According to the latest FAO report, in 2017 there were 821 million undernourished people in the world, equal to 10.9 percent of the global population. Meanwhile, adult obesity affected 13.3 percent of the adult population in 2016, equivalent to 672 million people.

FAO’s Director General stressed that the reason behind the increase in both hunger and obesity is that our food systems are not providing healthy diets. "The current food systems do not work, they are designed for something other than guaranteeing good nutrition. Our challenge is to redesign them,” he said.

Graziano da Silva stressed that obesity should be addressed through public policy and not treated only as an individual problem. "The problem of obesity is more complex than that of hunger. Hunger is confined to specific areas, especially those hit by conflicts, droughts and extreme poverty, but obesity is everywhere and continues to grow throughout the world,” he said.

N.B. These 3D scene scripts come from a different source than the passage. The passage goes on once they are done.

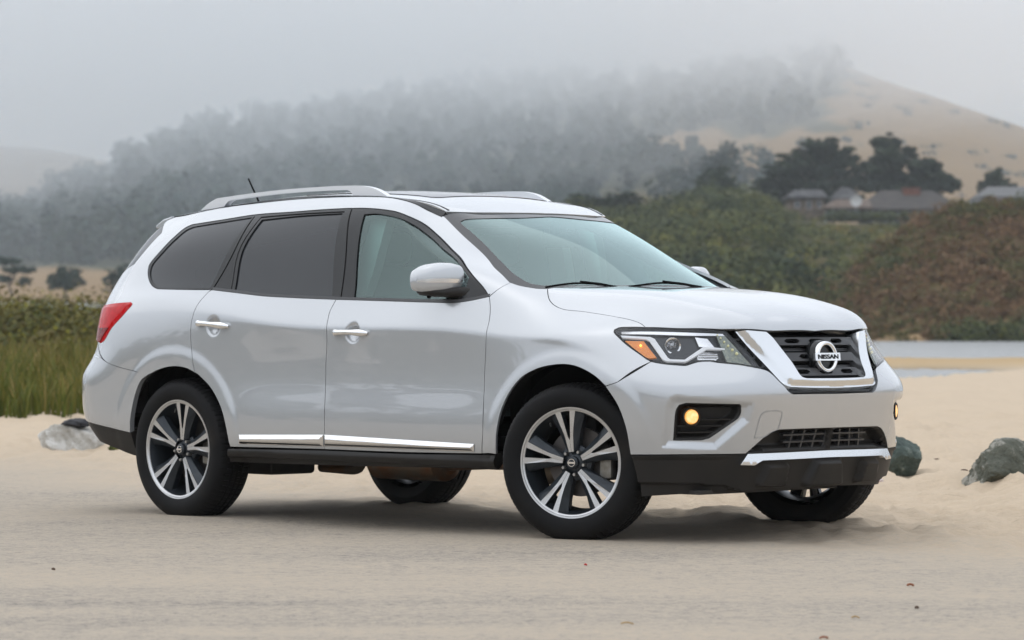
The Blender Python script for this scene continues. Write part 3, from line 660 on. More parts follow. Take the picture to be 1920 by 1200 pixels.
def hill_tan(px, py):
    """1 on open dry grass, 0 under the woods (photo position on the hill face)"""
    edge = 1558 + 26 * np.sin(py / 19.) + 16 * np.sin(py / 5.3) + 10 * np.sin(py / 2.9 + px / 9.)
    right = sst((px - edge) / 26.)
    top = 246 + 8 * np.sin(px / 31.) + 5 * np.sin(px / 12.); bot = np.interp(px, [1180, 1240, 1300, 1400, 1480, 1580], [290, 305, 322, 338, 352, 380])
    patch = sst((py - top) / 7.) * sst((bot - py) / 8.) * sst((px - 1190) / 25.) * (px < 1600)
    flats = sst((py - 497) / 9.) * sst((330 - px) / 60.)
    low = .55 * sst((py - 330) / 60.) * sst((px - 1080) / 80.) * (px < 1500)
    return np.clip(np.maximum.reduce([right, patch, flats, low]), 0, 1)
def hill_tint(P, T, X, Y):
    h = np.array(HILL, float); cy = np.interp(P, h[:, 0], h[:, 1]); yc = np.interp(P, *YCF); yb = np.interp(P, *YBF)
    zc = CAM_H + (600 - cy) / 6600 * yc; z = 3 + (zc - 3) * np.clip(T, 0, 1)**1.15
    return .12 + .72 * hill_tan(P, py_of(z, yb + (yc - yb) * T)) + .2 * (fbm(X / 30, Y / 30, 77, 4) - .5)
YCF = ([-700, 400, 1000, 2500], [700, 900, 1000, 950]); YBF = ([-700, 300, 900, 1500, 2500], [330, 400, 480, 520, 480])
hill, hill_at = terrain('wooded_hill', HILL, 1000, 480, 3., hill_ground, 340, 60, 1.15, 2.2, .5, 5, hill_tint, YCF, YBF)
terrain('far_hill', [(-3200, 594), (-1800, 430), (-900, 300), (-200, 282), (0, 272), (120, 284), (200, 300), (270, 330), (400, 420)], 980, 820, 10, hill_ground, 60, 20, 1., 3, .4, 8, lambda P, T, X, Y: .75 + 0 * P)
terrain('far_hill', [(1650, 260), (1760, 215), (1810, 196), (1850, 180), (1920, 163), (2100, 150), (2600, 140)], 1500, 1150, 10, hill_ground, 60, 20, 1., 4, .4, 9, lambda P, T, X, Y: .05 + 0 * P)
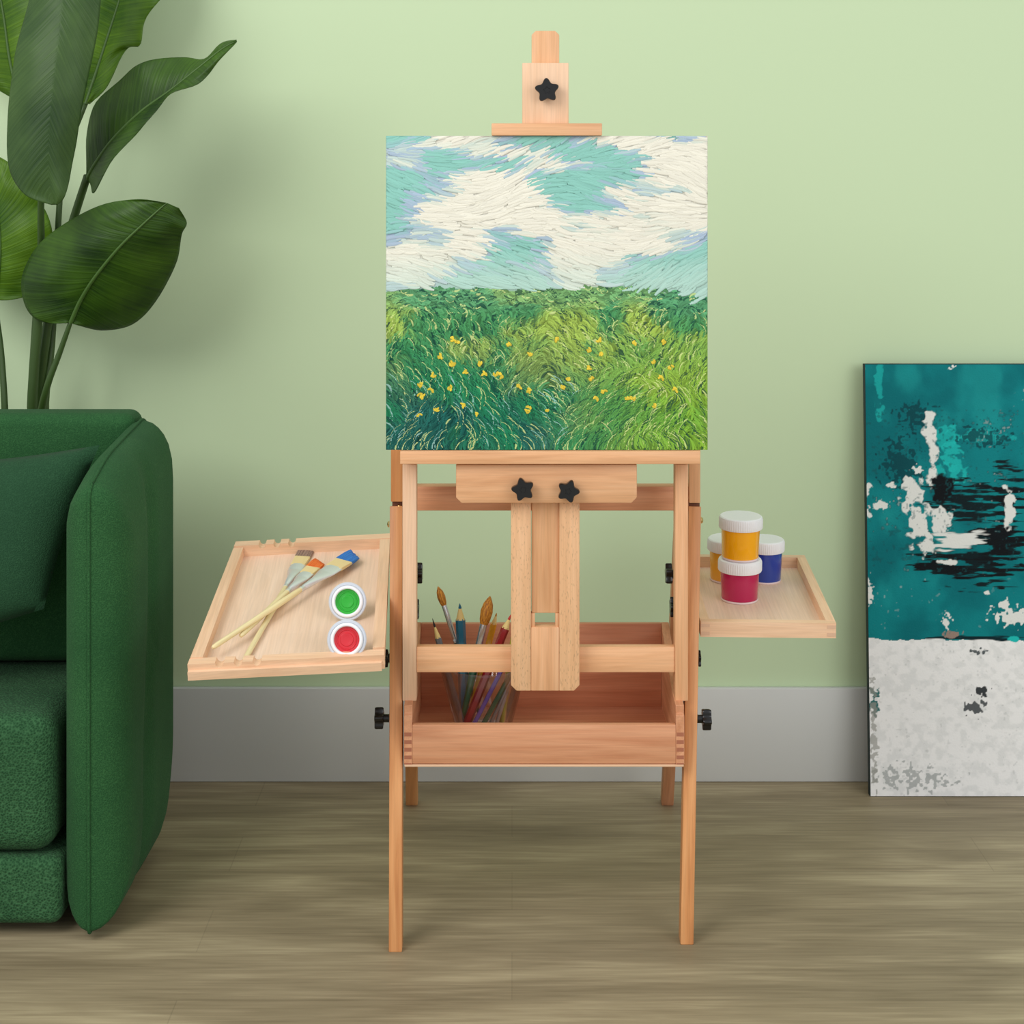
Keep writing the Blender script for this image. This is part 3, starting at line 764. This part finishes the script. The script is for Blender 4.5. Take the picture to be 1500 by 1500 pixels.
# A: long drooping leaf in front, tip hanging down
leaf([(98,-150,3.06),(96,-60,3.02),(90,20,2.99),(80,110,2.97),(72,190,2.97),(72,260,2.98),(80,300,2.99)],
     [(88,-150,3.06),(58,-60,3.04),(38,20,3.02),(20,95,3.00),(11,170,3.00),(13,245,3.00),(36,284,2.99),(76,300,2.99)],
     [(108,-150,3.06),(146,-60,3.04),(146,20,3.02),(130,110,3.00),(117,180,3.00),(105,240,3.00),(96,285,2.99),(84,300,2.99)], M_LEAFU, ruffle=.004, rib=False)
stem([(70,700,3.19),(60,620,3.17),(68,570,3.14),(88,515,3.13),(104,470,3.12)], .0085, .004)
stem([(64,700,3.21),(48,620,3.19),(50,540,3.18),(56,470,3.17),(60,380,3.15),(60,300,3.10),(62,200,3.05)], .011, .005)
stem([(72,700,3.23),(58,600,3.22),(66,500,3.20),(84,400,3.19),(108,320,3.17),(128,258,3.14)], .010, .007)
stem([(76,700,3.22),(66,600,3.21),(76,500,3.22),(84,350,3.23),(94,240,3.235),(126,150,3.24)], .008, .0045)
stem([(50,700,3.24),(46,600,3.23),(52,480,3.24),(60,340,3.245),(48,220,3.25),(30,148,3.25)], .009, .0045)
stem([(10,700,3.20),(7,600,3.20),(2,520,3.21),(-4,470,3.21),(-8,438,3.20)], .007, .0045)

# ------------------------------------------------------------------ paint jars on the right tray
def jarmat(n, c): 
    m = plain(n, c, .25, 0, .5, .6); return m
M_LID = plain('white_ribbed_plastic', (238, 238, 240), .4)
M_CLR = plain('clear_plastic_base', (232, 214, 216), .15, 0, .5)
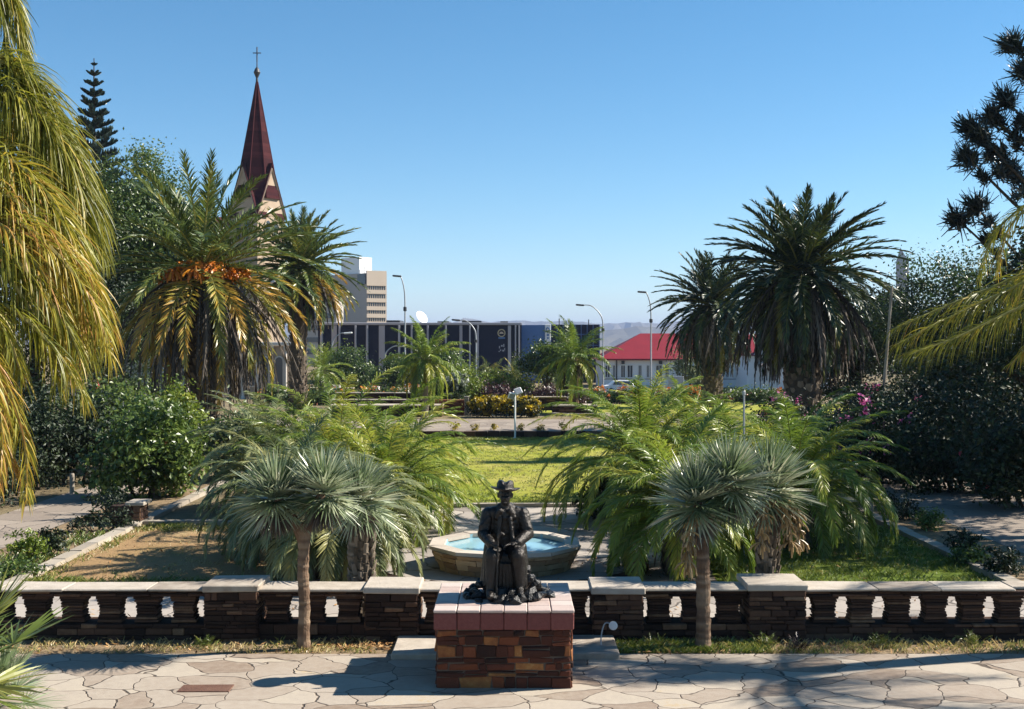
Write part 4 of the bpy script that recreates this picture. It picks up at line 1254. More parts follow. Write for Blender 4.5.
# big dark pine at the right, trunk out of view, tufted branches reaching in
def tuft_pine(loc, h, rt, brs, seed):
    r = np.random.default_rng(seed)
    T = thing('pine_tree', 'dark pine with tufted branches leaning in from the right edge', 'tree', loc)
    l0 = np.array(loc, float)
    tm, g = MB(), MB()
    tube(tm, [(0, 0, -.1), (.1, 0, h * .4), (0, .1, h * .8), (-.1, 0, h)], (rt, rt * .8, rt * .45, .06), 10, .4, bump=.06)
    def tuft(c, d, s, n):
        d = unit(np.asarray(d, float))
        dr = unit(d * .75 + r.normal(size=(n, 3)) * .62)
        L = s * r.uniform(.5, 1.15, n)
        wv = unit(np.cross(dr, r.normal(size=(n, 3))))
        a_ = c - d * s * .35 + r.normal(size=(n, 3)) * s * .22
        b_ = a_ + dr * L[:, None]
        V = np.stack([a_ - wv * .03, a_ + wv * .03, b_ + wv * .012, b_ - wv * .012], 1).reshape(-1, 3)
        g.add(V, np.arange(n * 4).reshape(-1, 4), tint=np.repeat(np.clip(r.normal(.45, .22, n), 0, 1), 4))
    for z0, tips in brs:
        for k, (px_, py_, d) in enumerate(tips):
            e = P(px_, py_, d) - l0
            s0 = np.array((0, 0, z0 - .25 * k))
            p = bez([s0, s0 * .45 + e * .55 + np.array((0, 0, -.35)), e], 12)
            tube(tm, p, np.linspace(.10, .03, 12), 6, .5, cap=False, bump=.1)
            dirn = p[-1] - p[-3]
            tuft(p[-1], dirn + np.array((0, 0, .25)), .62, 260)
            for q_ in range(4, 11):
                for _ in range(2):
                    if r.random() < .55:
                        oo = p[q_] + r.normal(0, .13, 3)
                        tuft(oo, (p[-1] - p[4]) * .25 + r.normal(0, .5, 3) + np.array((0, 0, .7)), r.uniform(.28, .42), 70)
    for k in range(18):
        a_ = r.uniform(0, 6.28); z = r.uniform(h * .3, h)
        e = np.array((math.cos(a_), math.sin(a_), .35)) * r.uniform(1.0, 2.3) * (1.15 - z / h * .8) + np.array((0, 0, z))
        p = bez([(0, 0, z - .5), e * (.5, .5, 1) - np.array((0, 0, .3)), e], 8)
        tube(tm, p, np.linspace(.08, .025, 8), 5, .5, cap=False)
        for q_ in range(3, 8): tuft(p[q_], p[-1] - p[2] + np.array((0, 0, .8)), r.uniform(.4, .7), 90)
    tm.build('trunk', M['bark'], T)
    g.build('crown', M['leaf_pine'], T)
tuft_pine(gx(1112, 44), 17.5, .38, [
    (12.4, [(1010, 42, 43), (1022, 70, 44)]),
    (9.6, [(1004, 98, 43), (990, 116, 43.5)]),
    (7.6, [(968, 126, 43), (979, 134, 42.5)]),
    (6.4, [(966, 156, 42.5), (1006, 168, 44)]),
    (4.2, [(956, 218, 43), (974, 204, 42)])], 321)

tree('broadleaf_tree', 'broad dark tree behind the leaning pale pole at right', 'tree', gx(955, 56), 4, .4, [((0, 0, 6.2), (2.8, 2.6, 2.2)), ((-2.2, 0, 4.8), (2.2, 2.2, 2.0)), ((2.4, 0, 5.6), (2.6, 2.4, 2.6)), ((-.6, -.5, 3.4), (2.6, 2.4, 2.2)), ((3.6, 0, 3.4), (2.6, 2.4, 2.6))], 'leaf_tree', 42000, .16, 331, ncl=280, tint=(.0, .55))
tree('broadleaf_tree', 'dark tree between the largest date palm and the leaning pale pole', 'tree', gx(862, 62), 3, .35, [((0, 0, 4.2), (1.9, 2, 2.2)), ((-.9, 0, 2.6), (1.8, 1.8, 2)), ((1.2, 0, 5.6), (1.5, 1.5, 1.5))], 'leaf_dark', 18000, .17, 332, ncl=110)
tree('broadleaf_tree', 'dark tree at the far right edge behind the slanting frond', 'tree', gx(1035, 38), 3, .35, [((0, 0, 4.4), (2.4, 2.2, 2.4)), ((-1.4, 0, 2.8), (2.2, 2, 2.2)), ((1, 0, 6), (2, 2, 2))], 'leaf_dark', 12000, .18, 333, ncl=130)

tree('shade_tree', 'leafy tree standing just beyond the right edge beside the right path', 'tree', (15.2, 24.5, 0), 5, .3, [((0, 0, 7.0), (2.6, 2.6, 2.2)), ((-1.2, 1.0, 5.6), (2.0, 2.4, 1.8)), ((1.5, -1, 6), (2, 2, 2))], 'leaf_tree', 9000, .22, 335, ncl=110)
tree('shade_tree', 'tall leafy tree beyond the right edge behind the right path', 'tree', (17.5, 30, 0), 6, .35, [((0, 0, 8.5), (2.8, 3.0, 2.6)), ((-1.2, 1.0, 6.2), (2.4, 2.6, 2.2))], 'leaf_tree', 9000, .24, 336, ncl=110)
# right-hand dark shrubbery
GH = 'dark shrubs along the right path'
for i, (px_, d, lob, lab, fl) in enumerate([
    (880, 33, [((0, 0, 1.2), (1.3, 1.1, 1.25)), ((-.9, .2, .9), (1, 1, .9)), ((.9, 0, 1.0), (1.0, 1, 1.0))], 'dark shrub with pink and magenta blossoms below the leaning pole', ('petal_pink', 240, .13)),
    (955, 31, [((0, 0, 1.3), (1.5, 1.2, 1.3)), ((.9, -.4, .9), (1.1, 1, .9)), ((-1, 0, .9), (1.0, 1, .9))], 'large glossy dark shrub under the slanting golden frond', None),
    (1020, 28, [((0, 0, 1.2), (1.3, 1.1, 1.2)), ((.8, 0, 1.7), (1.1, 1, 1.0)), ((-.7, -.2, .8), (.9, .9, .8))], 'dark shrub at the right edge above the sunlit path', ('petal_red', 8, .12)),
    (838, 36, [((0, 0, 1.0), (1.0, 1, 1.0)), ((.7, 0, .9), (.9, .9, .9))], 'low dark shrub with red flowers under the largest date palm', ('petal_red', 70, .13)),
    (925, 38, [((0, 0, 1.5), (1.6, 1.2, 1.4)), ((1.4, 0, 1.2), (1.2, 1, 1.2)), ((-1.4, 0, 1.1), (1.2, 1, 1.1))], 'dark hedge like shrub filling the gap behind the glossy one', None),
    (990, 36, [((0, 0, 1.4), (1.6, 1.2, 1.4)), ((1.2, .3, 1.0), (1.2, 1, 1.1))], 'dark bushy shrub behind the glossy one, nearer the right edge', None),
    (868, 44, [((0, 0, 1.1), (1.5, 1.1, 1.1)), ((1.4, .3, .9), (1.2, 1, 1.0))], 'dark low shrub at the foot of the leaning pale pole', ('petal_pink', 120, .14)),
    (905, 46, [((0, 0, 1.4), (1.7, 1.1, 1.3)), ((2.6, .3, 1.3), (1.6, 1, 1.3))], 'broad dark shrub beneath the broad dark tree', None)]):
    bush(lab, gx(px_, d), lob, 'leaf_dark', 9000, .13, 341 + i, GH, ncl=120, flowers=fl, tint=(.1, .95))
bush('shrub with magenta blossoms beside the trunk of the largest date palm', gx(782, 46), [((0, 0, .9), (1.0, .9, .9))], 'leaf_dark', 2600, .14, 350, None, flowers=('petal_pink', 260, .14))
GV = 'small plants along the right path border'
for i, (px_, py_, lob, m_, lab) in enumerate([
    (1005, 577, [((0, 0, .2), (.32, .3, .24))], 'leaf_dark', 'small dark round plant at the near end of the right border'),
    (962, 553, [((0, 0, .2), (.3, .3, .22)), ((.3, 0, .15), (.2, .2, .16))], 'leaf_dark', 'small dark plant midway along the right border'),
    (930, 530, [((0, 0, .25), (.36, .3, .28))], 'leaf_shrub', 'small bright green plant on the right border'),
    (968, 566, [((0, 0, .14), (.3, .25, .16))], 'leaf_shrub', 'low green plant close to the near end of the right border'),
    (905, 520, [((0, 0, .3), (.5, .4, .32))], 'leaf_dark', 'far dark plant on the right border under the palms')]):
    bush(lab, g3(px_, py_), lob, m_, 900, .07, 355 + i, GV, ncl=26)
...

Food systems, he explained, encompass the chain and links stretching from soils, production an dstorage to distribution and even beyond retail consumption both in homes and restaurants. "There is a part that is not visible and that is the one that has more power, a 'superstructure' that conditions healthy diets. I refer to institutions, laws and regulatory frameworks,” he said.

Graziano da Silva recalled that, at the global level, the main causes of hunger are armed conflicts and the impact of climate change. "Today, 60 percent of people who are hungry are in countries affected by conflicts and 40 percent are in countries that have suffered from drought, one of the most devastating phenomena for production," he said.

Graziano da Silva called for rapid and decisive joint action with governments, the private sector, civil society, academia and research. "We all have a role to play to ensure food security," he said.

Rosana Oliveira, who has done his research in plant-based foods; Rabi Mohtar, an expert in Agricultural Technology and Management Systems, and the Director of the Food Policy Center of the University of London, Corinna Hawkes, also participated in the panel.